Session Submission Type: Panel

Abstract

As economic changes in Cuba give way to an emerging private sector, there are mixed expectations from Cubans and the international community. A variety of actors and motivations are driving activity in Cuba’s national private sector. These actors comprise a heterogeneous group of micro, small, medium and sometimes quasi-large companies. At the micro-level, some companies are enterprising at a scale that does not go beyond elemental survival activity. Small and medium sized businesses have more robust operations that may employ people and control private capital. Larger companies are emerging with more elaborate organizational strategies and practices. Although these actors may vary in their levels of activity, they are uniquely Cuban in their expressions of enterprising and entrepreneurship.

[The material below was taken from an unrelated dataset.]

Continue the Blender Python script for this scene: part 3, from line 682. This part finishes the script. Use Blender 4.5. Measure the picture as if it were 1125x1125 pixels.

In the last 25 years, academics have been exploring ways a Cuban regulatory framework could serve the potentially contradictory, yet also potentially mutually supportive elements of the state sector and a more robust, formalized private sector. So far, there are no words in the new Constitution regarding how to treat this topic. There have been just a few institutions and some local development projects successfully applying ideas that could be classified as a Cuban model of social entrepreneurship. This panel defines the elements of such a model through analysis that includes (1) current status of the Cuban private sector, (2) potential to adopt/avoid lessons from the international community, (3) theoretical approaches and practical mechanisms that could bring a balance between private sector development and a social-oriented efficient business model that is uniquely Cuban.